A commodity price slide is developing, and if sustained, it threatens to damage the budget, force the Reserve Bank into more rate cuts in coming months, trigger another terms of trade collapse and damage national income just at a time when the great resource investment boom is ending.
The trigger is the growing financial instability in China and not the problems in Europe with Greece. The latter are a distraction for people who can empathise with beleaguered Europeans but have little grasp of how dependent Australia now is on continuing Chinese prosperity and the implications of the remarkable inability of the Chinese government to take control of the rout that has wiped US$3.2 trillion off the value of the sharemarket in three and a bit weeks.
The Chinese government has cut interest rates, ordered the central bank to lend money to financiers of margin calls credit, cut taxes, limited new floats, eased controls on margin lending, and most stunningly, engineered the mass suspension from trading of more than 900 companies, now over a third of China’s listed companies and over 40% of the sharemarket.
So far none of that has worked; the rest of this week will tell whether the government is able to grab back control, possibly by suspending all trading to prevent the rout from damaging the wider economy. That could be closer than you think after the Shanghai market plunged 7.5% at the opening this morning, dragging down the neighbouring Hong Kong market by a massive 4.6%. It’s becoming increasingly clear that Chinese investors on the mainland believe the government has lost control — which is bad news for the economy and for trading partners like Australia. The falls this morning recall those at the depths of the financial crisis in late 2008.
The damage is already spreading: the market rout has helped trigger a 15% plunge in copper prices in the past three to four days of trading, helped push global oil prices down 12%, bashed gold and silver lower and pushed prices of a range of lesser commodities lower as well. But most importantly for us, the market slide and the continuing weak demand for steel inside China have pushed iron ore prices down 21% in the past nine trading days — including a combined fall of close to 11% on Monday and Tuesday this week. Dopey Australian investors have been ignoring the growing slide in commodity prices — indeed, they pushed the market up almost 2% or 106 points yesterday, ignoring the iron ore fall, the 7% fall in oil and the 10% fall in copper.

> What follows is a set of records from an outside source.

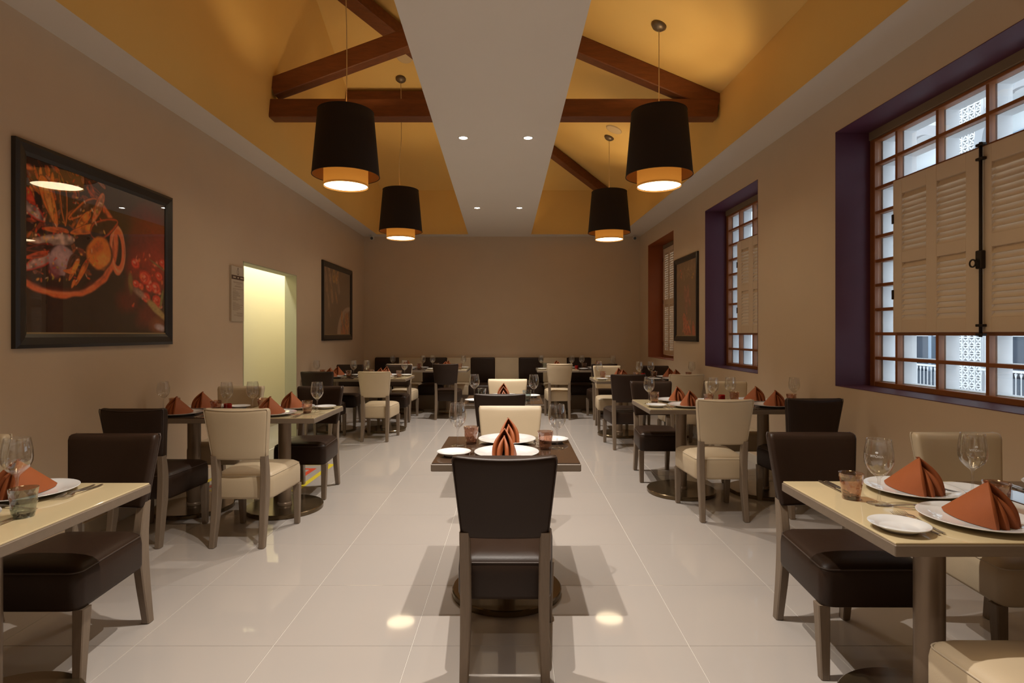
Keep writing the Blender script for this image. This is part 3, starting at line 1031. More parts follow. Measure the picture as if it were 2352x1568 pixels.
def left_food(p):
    W = (0.26, 0.16, 0.09)
    for cx, cy, L, w, a, f in ((0.06, 0.10, .16, .06, 1.2, (0.13, 0.06, 0.03)), (0.20, 0.08, .17, .06, 1.15, (0.20, 0.11, 0.05)), (0.36, 0.08, .13, .09, 1.6, (0.22, 0.12, 0.015)), (0.48, 0.10, .12, .08, 2.1, (0.26, 0.12, 0.018)),
                               (0.10, 0.26, .16, .05, 1.4, (0.15, 0.08, 0.04)), (0.53, 0.24, .13, .06, 1.25, (0.15, 0.09, 0.05)), (0.28, 0.36, .17, .06, 1.35, (0.20, 0.10, 0.03)), (0.44, 0.40, .13, .035, 1.1, (0.22, 0.09, 0.015)), (0.17, 0.52, .15, .05, 1.35, (0.13, 0.08, 0.04)), (0.22, 0.66, .07, .03, 1.2, (0.16, 0.10, 0.06))):
        p.leaf(cx, cy, L, w, a, W, f, 0.10)
    p.ell(0.98, 1.00, .62, .46, 0, (0.30, 0.22, 0.155), 0.04)
    p.ell(1.06, 1.02, .56, .42, 0, (0.10, 0.04, 0.012), 0.06)
    for k in range(46):
        cx, cy = 0.62 + 0.40 * p.r.rand(), 0.68 + 0.32 * p.r.rand()
        p.leaf(cx, cy, 0.09, 0.024, 1.2 + 0.6 * p.r.rand(), [(0.42, 0.14, 0.01), (0.46, 0.18, 0.012), (0.30, 0.07, 0.006)][k % 3], [(0.46, 0.14, 0.008), (0.5, 0.19, 0.012), (0.34, 0.07, 0.006), (0.14, 0.13, 0.07)][k % 4])


def right_food(p):
    for k in range(34):
        cx, cy = p.r.rand(), 0.02 + 0.20 * p.r.rand()
        p.leaf(cx, cy, 0.05, 0.014, p.r.rand() * 3, (0.20, 0.13, 0.06), [(0.12, 0.07, 0.03), (0.20, 0.12, 0.05), (0.10, 0.05, 0.015)][k % 3])
    for cx, cy in ((0.22, .10), (0.27, .15), (0.24, .19)):
        p.ell(cx, cy, .020, .016, 0, (0.38, 0.05, 0.02), 0.4)
    for cx, cy in ((0.85, .20), (0.80, .24)):
        p.ell(cx, cy, .016, .016, 0, (0.38, 0.19, 0.02), 0.4)
    for cx, cy, L, w, a in ((0.46, .42, .11, .08, 1.2), (0.58, .43, .12, .08, 1.7), (0.50, .52, .15, .07, 1.5), (0.66, .52, .11, .04, 1.2), (0.52, .64, .08, .04, 1.5)):
        p.leaf(cx, cy, L, w, a, (0.24, 0.085, 0.05), (0.17, 0.05, 0.03), 0.10)
    for cx, cy, L, w, a in ((0.46, .84, .17, .12, 1.15), (0.62, .92, .16, .08, 1.0), (0.86, .93, .13, .08, 1.4), (0.40, .78, .09, .05, 0.7)):
        p.leaf(cx, cy, L, w, a, (0.34, 0.09, 0.03), (0.26, 0.035, 0.012), 0.10)
    for k in range(30):
        p.ell(0.32 + 0.4 * p.r.rand(), 0.75 + 0.2 * p.r.rand(), 0.018, 0.007, p.r.rand() * 3, [(0.45, 0.13, 0.02), (0.36, 0.05, 0.02), (0.42, 0.2, 0.12)][k % 3], 0.6, op=0.8)


def print_mesh(name, W, H, w, h, fn, bg, seed, gain):
    p = Paint(W, H, bg, seed)
    fn(p)
    C = np.clip(p.C * np.array(gain), 0, 1)
    # grid in local x (width) / z (height), facing -y
    xs = np.linspace(0, w, W + 1)
    zs = np.linspace(h, 0, H + 1)
    gx, gz = np.meshgrid(xs, zs)
    V = np.stack([gx.ravel(), np.zeros(gx.size), gz.ravel()], 1)
    i = np.arange(H)[:, None] * (W + 1) + np.arange(W)[None, :]
    F = np.stack([i + W + 1, i + W + 2, i + 1, i], -1).reshape(-1, 4)
    me = bpy.data.meshes.new(name)
    me.vertices.add(len(V))
    me.vertices.foreach_set('co', V.ravel())
    me.loops.add(F.size)
    me.loops.foreach_set('vertex_index', F.ravel().astype(np.int32))
    me.polygons.add(len(F))
    me.polygons.foreach_set('loop_start', np.arange(0, F.size, 4, dtype=np.int32))
    me.update(calc_edges=True)
    # corner colours averaged to vertices for smooth print
    P = np.pad(C, ((1, 1), (1, 1), (0, 0)), mode='edge')
    Vc = (P[:-1, :-1] + P[1:, :-1] + P[:-1, 1:] + P[1:, 1:]) / 4
    at = me.color_attributes.new('Col', 'FLOAT_COLOR', 'POINT')
    rgba = np.ones((Vc.shape[0] * Vc.shape[1], 4))
    rgba[:, :3] = Vc.reshape(-1, 3)
    at.data.foreach_set('color', rgba.ravel())
    me.materials.append(MATS['print'])
    return me


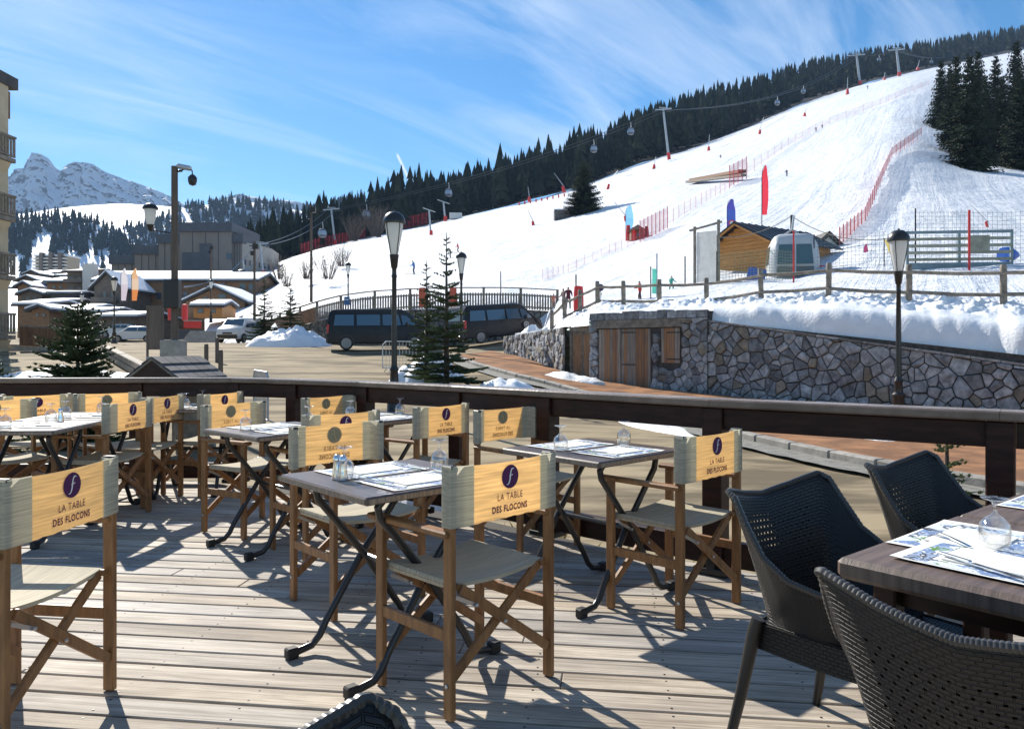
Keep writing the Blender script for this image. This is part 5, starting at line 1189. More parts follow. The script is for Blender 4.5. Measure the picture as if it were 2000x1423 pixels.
X = gx(1890, 6.3); spruce('pine_shrub', (X, 6.6, -.42), 1.15, .35, 'small pine shrub below the railing at the right', 8, 9, 7, group=G, m=mat('pine_needles', (.10, .12, .045), .6, transl=.2))
p = slope_pt(1140, 418); spruce('spruce_tree', p-Vector((0, 0, .4)), (418-308)*p.y/F, 2.1*p.y/85, 'lone dark spruce standing on the open piste', 9, 20, 10, False, M_needled, pw=.62)
# stand of big spruces at the right edge of the piste
GR = 'tall spruces at the right edge of the piste'
big = [(1838, 262, 150, 118, 'leftmost tall spruce of the stand beside the piste'), (1868, 280, 115, 108, 'second spruce of the stand right of the piste'), (1893, 337, 100, 106, 'tallest and nearest spruce of the stand right of the piste'), (1925, 300, 125, 150, 'spruce right behind the nearest one in the stand'), (1958, 315, 110, 150, 'slender olive spruce towards the right edge of the stand'), (1992, 325, 105, 135, 'spruce cut by the right edge of the photo'), (1855, 250, 160, 125, 'spruce half hidden at the back left of the stand'), (1910, 265, 150, 100, 'spruce at the back of the stand behind the nearest one'), (1945, 280, 150, 110, 'tall spruce at the back right of the stand'), (1985, 285, 150, 80, 'tall dark spruce high at the right edge'), (2030, 320, 110, 110, 'spruce just beyond the right edge')]
for i, (px, yb_, d, yt, lab) in enumerate(big):
    z = EYE-(yb_-HZ)*d/F; h = (yb_-yt)*d/F; spruce('tall_spruce', (gx(px, d), d, z-.6), h+.6, h*.19, lab, 30+i, 24, 10, False, M_needled if i not in (4,) else mat('olive_needles', (.045, .05, .022), .6, var=.4, nscale=.5), GR, bot=.05, pw=.75, droop=.25)
# bare shrubs on the bank left of the piste
def shrub(loc, h, r, label, seed, n=60):
    rg = random.Random(seed); t = thing('bare_shrub', label, 'shrub', loc, 0, 'bare shrubs on the snowy bank'); mb = MB()
    for k in range(n):
        a = rg.random()*6.283; q = rg.random()**.5; b = Vector((r*.25*q*math.cos(a), r*.25*q*math.sin(a), 0)); e = Vector((r*q*math.cos(a), r*q*math.sin(a), h*rg.uniform(.6, 1))); m = b.lerp(e, .5)+Vector((rg.uniform(-.1, .1)*r, 0, .05*h))
        mb.tube([b, m, e], [.035*h/4, .022*h/4, .006], 4, False)
        for j in range(5): s = b.lerp(e, rg.uniform(.35, .95)); mb.tube([s, s+Vector((rg.uniform(-.3, .3)*r, rg.uniform(-.3, .3)*r, rg.uniform(.05, .22)*h))], [.014*h/4, .004], 3, False)
    mb.build('twigs', M_twig, t, recalc=False)
for i, (px, py, d, h, r, lab) in enumerate(((560, 560, 60, 2.6, 1.6, 'bare shrub at the lower left of the snowy bank'), (598, 545, 62, 2.8, 1.6, 'bare shrub beside the tall thin pole'), (640, 545, 66, 3.2, 2.2, 'widest bare shrub on the bank'), (545, 545, 80, 4, 2.2, 'tall bare shrub near the lift pylon foot'), (668, 520, 78, 3.2, 2, 'bare shrub highest on the bank'), (690, 470, 190, 9, 5, 'bare birch clump in front of the forest edge'), (735, 462, 200, 10, 6, 'larger bare birch clump against the dark forest'))):
    shrub(slope_pt(px, py), h, r, lab, 50+i, 40 if h < 5 else 70)
# ------------------------------------------------------------------ bollards, barriers, small street things
for i, (px, d) in enumerate(((403, 27), (431, 24), (424, 31))):
    p = (gx(px, d), d, gz(gx(px, d), d)-.1); mb = MB(); mb.smooth = True; mb.lathe([(.075, 0), (.075, 1.0), (.06, 1.08), (0, 1.1)], 10); o = mb.build('bollard', M_pole, None); o.location = p; tag(o, ('dark wooden bollard nearest the stairs', 'dark wooden bollard nearest the crowd barrier', 'dark wooden bollard between the other two')[i], 'bollard', 'wooden bollards on the road edge')
def barrier(px, d, rz, label):
    t = thing('crowd_barrier', label, 'barrier', (gx(px, d), d, gz(gx(px, d), d)), rz, 'metal crowd barriers'); mb = MB(); mb.smooth = True
    w = .8; mb.tube([(-w, 0, .15), (-w, 0, .95), (-w+.12, 0, 1.07), (w-.12, 0, 1.07), (w, 0, .95), (w, 0, .15), (-w, 0, .15)], .02, 6); mb.build('frame', M_galv, t)
    for i in range(1, 13): mb = MB(); x = -w+2*w*i/13; mb.tube([(x, 0, .15), (x, 0, 1.07)], .009, 5); mb.build('bar', M_galv, t)
    for s in (-1, 1): mb = MB(); mb.tube([(s*w*.8, -.3, 0), (s*w*.8, 0, .15), (s*w*.8, .3, 0)], .016, 5); mb.build('foot', M_galv, t)
barrier(509, 15.5, R(-62), 'metal crowd barrier just beyond the railing left of the lamp')
barrier(790, 27, R(28), 'metal crowd barrier behind the lamp post near the first van')
# little shingled shelter below the railing
t = thing('shingled_shelter', 'small wooden shelter with shingled gable roof behind the left railing', 'shelter', (gx(345, 12.6), 12.6, -.46), R(-20)); t.scale = (.85, .7, 1)
for x in (-.48, .48):
    for y in (-.55, .55): mb = MB(); mb.bbox((x, y, .55), (.09, .09, 1.1), .01); mb.build('post', M_greywood, t)
mb = MB(); mb.box((0, .5, .6), (.9, .04, 1.1)); mb.build('back_panel', M_greywood, t)
M_shing = mat('slate_shingle', (.075, .07, .07), .6, var=.3, nscale=8, rand=.2)
for s in (-1, 1):
    mb = MB(); mb.bar((0, 0, 1.52), (s*.84, 0, 1.08), 1.5, .03); rf = mb.build('roof', M_greywood, t)
    for r_ in range(4):
        for c in range(5):
            f0, f1 = r_/4, (r_+1.15)/4; z = lambda f: 1.56-.44*f; mb = MB(); x0, x1 = s*.84*f0, s*.84*min(1.04, f1); y0 = -.76+c*.304+.01; mb.add([(x0, y0, z(f0)), (x0, y0+.29, z(f0)), (x1, y0+.29, z(f1)+.022), (x1, y0, z(f1)+.022), (x0, y0, z(f0)-.02), (x0, y0+.29, z(f0)-.02), (x1, y0+.29, z(f1)), (x1, y0, z(f1))], [(0, 1, 2, 3), (7, 6, 5, 4), (3, 2, 6, 7), (1, 5, 6, 2), (0, 3, 7, 4)]); mb.build('shingle', M_shing, rf)
mb = MB(); mb.prism([(-.8, -.72, 1.06), (.8, -.72, 1.06), (0, -.72, 1.49)], (0, .04, 0)); mb.build('gable', M_darkwood, t)
# low guard wall and gatepost things left of the pole
t = thing('guard_wall', 'low wooden guard wall along the side road at left', 'wall', (0, 0, 0))
a, b = Vector((gx(205, 34), 34, gz(-18, 34))), Vector((gx(290, 24), 24, gz(-11, 24)))
for i in range(2):
    for h in (.12, .36): mb = MB(); mb.bar(a.lerp(b, i*.5)+Vector((0, 0, h)), a.lerp(b, i*.5+.49)+Vector((0, 0, h)), .3, .22, b=.02); mb.build('log', M_greywood, t)
for (px, d, hh, w, lab, m) in ((300, 23, .85, .22, 'squat stone gatepost with a cap, left of the pole', M_concrete),):
    t = thing('gatepost', lab, 'post', (gx(px, d), d, gz(gx(px, d), d)-.1)); mb = MB(); mb.bbox((0, 0, hh/2), (w, w, hh), .02); mb.build('shaft', m, t); mb = MB(); mb.bbox((0, 0, hh+.05), (w+.1, w+.1, .1), .02); mb.build('cap', m, t)
t = thing('notice_board', 'tall brown wooden notice board left of the camera pole', 'sign', (gx(303, 26), 26, gz(gx(303, 26), 26))); mb = MB(); mb.bbox((0, 0, 1.6), (.46, .05, 1.5), .01); mb.build('panel', M_pole, t)
for s in (-1, 1): mb = MB(); mb.bbox((s*.26, 0, 1.15), (.06, .08, 2.4), .01); mb.build('post', M_pole, t)
def tallpole(px, yt, yb_, d, label, r=.09):
    t = thing('timber_pole', label, 'pole', at(px, yb_, d), 0, 'tall timber poles'); h = (yb_-yt)*d/F
    mb = MB(); mb.smooth = True; mb.tube([(0, 0, 0), (0, 0, h)], [r*1.15, r*.85], 10); mb.build('shaft', M_pole, t)
    mb = MB(); mb.bbox((.12, -.1, h-.35), (.4, .3, .35), .03); mb.bbox((-.1, -.1, h-.8), (.25, .25, .3), .03); mb.build('floodlight', M_black, t)
tallpole(608, 400, 590, 51, 'tall timber pole with floodlights rising from the picket fence')
tallpole(497, 472, 625, 52, 'timber pole in front of the big grey building')
tallpole(412, 478, 560, 82, 'thin timber pole with black loudspeaker in the village', .1)
t = thing('parking_sign', 'small blue sign on the picket fence above the first van', 'sign', at(678, 594, 46.5)); mb = MB(); mb.bbox((0, -.05, .2), (.34, .03, .5), .01); mb.build('plate', mat('blue_sign', (.03, .12, .30), .5), t); mb = MB(); mb.box((0, -.069, .28), (.2, .006, .05)); mb.build('white_line', M_white, t)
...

The budget forecast is for another 8.5% slide in our terms of trade this year, with iron ore forecast at $48 a tonne (just below this week’s levels) and both coal price forecasts above current levels — though remember the dollar is also forecast to average 77 US cents. So there is room within the budget for some falls in commodity prices, especially if the dollar weakens further, but we appear to have used it up already. It will need a heroic act from the economically inept Abbott government to save the budget and the economy from being badly crunched if the sell-off in commodities is sustained and the Chinese economy is damaged — as well could be the case.
The situation in China has greater implications than merely for the budget and national income: it’s a direct threat to national security in a way that the relentlessly hyped Islamic State (or any other terrorist group) could never be. Australia’s strategic interests rely heavily on a stable, prosperous China that plays a responsible part in international institutions — not just because of all the dirt they buy from us and all the investment that (the Barnaby Joyces of the country not withstanding) we welcome from them, but because our region and interests would be directly threatened by a less stable, more fractious China — perhaps one in which the Communist Party decides to throw the switch to nationalism in order to distract its citizens’ attention from a weakening economy.
Admittedly, Greece hasn’t helped nerves this morning (no action yesterday in the never-ending Hellenic drama was seen as cause for a relief rally among local optimists). The Greek negotiating team (including Prime Minister Alexis Tsipras and his new finance minister) arrived for talks in Brussels with the rest of the eurozone and EU and … presented nothing concrete, exasperating its partners once again. As one of the best commentators on the European crisis, the UK Telegraph’s Ambrose Evans-Pritchard has reported, it does seem that Tsipras and Co simply didn’t expect to win Sunday’s referendum, and are now visibly stumped as to what their options are beyond Grexit.
The EU responded late Tuesday night by giving Greece an ultimatum: the country has until Sunday to reach a new debt agreement, or face bankruptcy and the collapse of its banking system. The leaders of all 28 EU members will meet in Brussels on Sunday night, our time. The Greek sharemarket remains closed, as do the banks (presumably until early next week).
The Reserve Bank merely noted Greece and China in yesterday’s post-meeting statement from Glenn Stevens, after the bank left the cash rate steady on 2%. Like the government, the RBA has been expecting the great slide in our terms of trade — over 27% in the past couple of years — to ease later this year and then stabilise. Indeed the RBA’s Commodity Price Index showed a 2.9% rise in June — one of the strongest rises seen for some months, due to the rise in iron ore, copper and oil prices and the fall in the value of the dollar to a series of new five and six-year lows. While the dollar touched a new six-year low overnight of 73.98 US cents, the new plunge in commodity prices, if sustained, will swamp the benefits from the depreciating currency — cutting national income to even lower levels. An already optimistic budget forecast will be just one casualty among many of the Chinese sharemarket rout.